The 2020 Rangers come from Canada, all right, as well as Boxford, Mass., Cherepovets in Russia, and, of course, Huddinge, Sweden.

I suspect that living in a hockey-mad country, even for a short time, will affect these 2020 Rangers in ways that practicing in Westchester cannot.

Where hockey players in New York would be happy has always been problematic.

Francis — born in North Battleford, Saskatchewan — wanted them out of New York City, with its temptations, during the regular season. He liked the quiet Long Island town of Long Beach, N.Y., not only as a place to live, but as a place to train. It is a seaside resort, with plenty of available housing once summer ended. In 1975, he ended the Rangers’ training in Canada and brought them to Long Beach, where most of the players lived during the season.

But when the Garden was taken over by the Broadway and Hollywood agent David A. (Sonny) Werblin, that changed dramatically. Werblin had been Elizabeth Taylor’s agent, for example. He was a guy who valued stardom. When Werblin was president of the Jets, he was obsessed with Joe Namath’s image — in fact, he helped nurture it.

“I want my guys living in New York,” Werblin said, upon taking charge of the Garden. “I want the hockey players mingling with the fans. I want them to be seen.”

He pulled them out of Long Beach and encouraged them to move to the city. In 1978, he got a training facility in Rye, N.Y., in Westchester County, where they continue to train. Many players moved to Manhattan, or Westchester.

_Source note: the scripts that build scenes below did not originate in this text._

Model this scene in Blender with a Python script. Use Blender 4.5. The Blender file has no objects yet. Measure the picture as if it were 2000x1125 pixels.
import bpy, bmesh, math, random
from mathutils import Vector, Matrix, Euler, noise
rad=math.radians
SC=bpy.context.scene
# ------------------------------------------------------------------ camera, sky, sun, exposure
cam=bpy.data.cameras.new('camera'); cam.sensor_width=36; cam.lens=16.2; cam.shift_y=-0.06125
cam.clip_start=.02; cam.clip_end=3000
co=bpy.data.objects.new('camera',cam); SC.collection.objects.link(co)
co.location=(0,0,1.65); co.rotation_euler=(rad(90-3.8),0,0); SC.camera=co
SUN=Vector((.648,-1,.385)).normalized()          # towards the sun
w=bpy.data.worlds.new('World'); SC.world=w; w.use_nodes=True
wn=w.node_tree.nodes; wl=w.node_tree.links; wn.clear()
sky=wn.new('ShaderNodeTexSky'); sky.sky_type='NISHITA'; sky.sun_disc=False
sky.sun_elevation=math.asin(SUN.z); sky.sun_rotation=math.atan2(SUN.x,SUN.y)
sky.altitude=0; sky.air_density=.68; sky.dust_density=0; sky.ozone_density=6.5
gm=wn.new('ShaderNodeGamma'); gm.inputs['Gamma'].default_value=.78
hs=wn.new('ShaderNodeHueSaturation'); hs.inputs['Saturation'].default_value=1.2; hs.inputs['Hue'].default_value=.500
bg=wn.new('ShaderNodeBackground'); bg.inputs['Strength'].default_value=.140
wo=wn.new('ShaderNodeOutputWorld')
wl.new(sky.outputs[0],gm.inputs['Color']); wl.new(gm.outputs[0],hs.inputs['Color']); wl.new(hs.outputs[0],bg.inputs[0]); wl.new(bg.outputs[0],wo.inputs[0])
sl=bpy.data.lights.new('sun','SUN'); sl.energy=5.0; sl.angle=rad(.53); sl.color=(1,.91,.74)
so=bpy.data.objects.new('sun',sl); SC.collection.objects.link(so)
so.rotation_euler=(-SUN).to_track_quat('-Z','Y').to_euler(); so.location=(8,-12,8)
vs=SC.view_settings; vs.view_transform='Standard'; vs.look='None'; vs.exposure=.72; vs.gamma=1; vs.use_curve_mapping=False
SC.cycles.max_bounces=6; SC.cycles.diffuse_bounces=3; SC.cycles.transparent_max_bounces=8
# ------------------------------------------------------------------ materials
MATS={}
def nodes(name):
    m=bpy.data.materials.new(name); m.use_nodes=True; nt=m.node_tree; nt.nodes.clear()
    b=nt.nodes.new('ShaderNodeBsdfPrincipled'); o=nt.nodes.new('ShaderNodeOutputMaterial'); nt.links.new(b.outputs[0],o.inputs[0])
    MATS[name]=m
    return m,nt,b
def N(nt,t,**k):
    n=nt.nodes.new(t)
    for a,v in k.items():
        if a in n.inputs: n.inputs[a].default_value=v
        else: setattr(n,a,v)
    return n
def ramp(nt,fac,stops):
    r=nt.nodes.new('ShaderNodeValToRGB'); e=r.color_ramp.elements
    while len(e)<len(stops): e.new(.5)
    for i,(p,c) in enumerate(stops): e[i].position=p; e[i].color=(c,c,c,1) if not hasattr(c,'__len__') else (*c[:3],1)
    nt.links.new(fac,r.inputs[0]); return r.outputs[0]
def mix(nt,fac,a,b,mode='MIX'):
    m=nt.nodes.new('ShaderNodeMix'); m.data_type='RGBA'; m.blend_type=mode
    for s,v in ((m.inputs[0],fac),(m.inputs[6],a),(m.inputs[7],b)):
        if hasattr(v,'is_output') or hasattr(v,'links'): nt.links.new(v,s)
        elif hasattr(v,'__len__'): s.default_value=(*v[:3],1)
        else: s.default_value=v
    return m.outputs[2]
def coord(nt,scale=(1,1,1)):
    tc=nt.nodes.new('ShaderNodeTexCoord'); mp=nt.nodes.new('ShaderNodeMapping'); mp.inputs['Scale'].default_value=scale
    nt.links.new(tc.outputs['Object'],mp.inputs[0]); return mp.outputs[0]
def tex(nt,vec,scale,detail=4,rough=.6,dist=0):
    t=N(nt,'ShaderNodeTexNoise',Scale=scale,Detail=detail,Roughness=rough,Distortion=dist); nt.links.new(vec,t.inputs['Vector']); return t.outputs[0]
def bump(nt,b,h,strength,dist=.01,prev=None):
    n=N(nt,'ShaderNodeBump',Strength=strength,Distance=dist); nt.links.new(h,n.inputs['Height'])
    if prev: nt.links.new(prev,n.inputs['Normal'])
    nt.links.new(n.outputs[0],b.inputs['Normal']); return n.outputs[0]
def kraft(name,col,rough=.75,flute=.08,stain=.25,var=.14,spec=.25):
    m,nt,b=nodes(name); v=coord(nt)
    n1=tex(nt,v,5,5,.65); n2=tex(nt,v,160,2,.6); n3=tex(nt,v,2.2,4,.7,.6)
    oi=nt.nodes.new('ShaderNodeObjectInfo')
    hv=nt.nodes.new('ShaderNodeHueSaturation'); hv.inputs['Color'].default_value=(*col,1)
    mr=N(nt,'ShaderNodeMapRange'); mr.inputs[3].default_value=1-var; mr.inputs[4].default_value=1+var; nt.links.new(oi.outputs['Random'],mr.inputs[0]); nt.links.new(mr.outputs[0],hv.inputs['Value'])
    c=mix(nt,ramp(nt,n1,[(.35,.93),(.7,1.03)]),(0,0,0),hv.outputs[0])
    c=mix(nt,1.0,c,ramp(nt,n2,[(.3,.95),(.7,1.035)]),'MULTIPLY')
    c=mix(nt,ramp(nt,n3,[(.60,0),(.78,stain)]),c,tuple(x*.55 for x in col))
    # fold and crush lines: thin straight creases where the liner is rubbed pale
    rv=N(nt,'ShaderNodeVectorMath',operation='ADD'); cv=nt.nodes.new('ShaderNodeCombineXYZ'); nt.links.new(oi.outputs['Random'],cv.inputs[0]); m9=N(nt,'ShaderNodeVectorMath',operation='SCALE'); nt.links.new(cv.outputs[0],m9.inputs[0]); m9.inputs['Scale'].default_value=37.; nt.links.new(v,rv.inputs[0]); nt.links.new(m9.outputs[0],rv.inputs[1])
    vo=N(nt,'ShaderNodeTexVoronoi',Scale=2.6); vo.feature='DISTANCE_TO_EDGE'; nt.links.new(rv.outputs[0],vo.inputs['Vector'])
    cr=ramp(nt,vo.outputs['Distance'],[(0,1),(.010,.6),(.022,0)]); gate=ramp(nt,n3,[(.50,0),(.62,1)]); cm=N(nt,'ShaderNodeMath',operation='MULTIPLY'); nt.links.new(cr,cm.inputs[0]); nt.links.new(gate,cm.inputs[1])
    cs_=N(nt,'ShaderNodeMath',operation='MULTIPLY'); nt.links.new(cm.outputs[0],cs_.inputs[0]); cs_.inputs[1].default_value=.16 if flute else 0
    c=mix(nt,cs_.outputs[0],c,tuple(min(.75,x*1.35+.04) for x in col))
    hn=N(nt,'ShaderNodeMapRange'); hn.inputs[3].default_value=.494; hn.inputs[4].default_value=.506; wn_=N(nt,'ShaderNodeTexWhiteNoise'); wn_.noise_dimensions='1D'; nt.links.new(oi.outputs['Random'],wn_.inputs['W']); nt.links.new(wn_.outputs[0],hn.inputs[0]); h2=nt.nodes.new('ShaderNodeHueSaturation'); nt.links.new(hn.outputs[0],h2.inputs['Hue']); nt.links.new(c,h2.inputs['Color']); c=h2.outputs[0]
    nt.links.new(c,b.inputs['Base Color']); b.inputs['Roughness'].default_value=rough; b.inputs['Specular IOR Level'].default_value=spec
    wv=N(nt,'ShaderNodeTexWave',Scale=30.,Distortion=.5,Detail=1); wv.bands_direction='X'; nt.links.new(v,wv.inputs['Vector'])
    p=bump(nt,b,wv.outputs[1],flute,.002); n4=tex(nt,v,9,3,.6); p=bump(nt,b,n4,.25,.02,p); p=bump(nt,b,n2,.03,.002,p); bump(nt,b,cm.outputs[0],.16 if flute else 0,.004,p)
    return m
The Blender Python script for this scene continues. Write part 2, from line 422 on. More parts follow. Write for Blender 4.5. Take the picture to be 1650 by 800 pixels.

In the eight years that Francis had taken them to train in Kitchener, the Rangers won 55 percent of their games. In the eight years following, training in Long Beach and Rye, they captured only 45 percent of their games. Was that a cause and effect, personnel changes, coaching changes? The Canadian air?

And now, for the time being, they’re going to be ensconced in Canada. Of course, they’ll still be the New York Rangers. And for many of them, Canada will be the unfamiliar country. How will these New Yorkers do up there?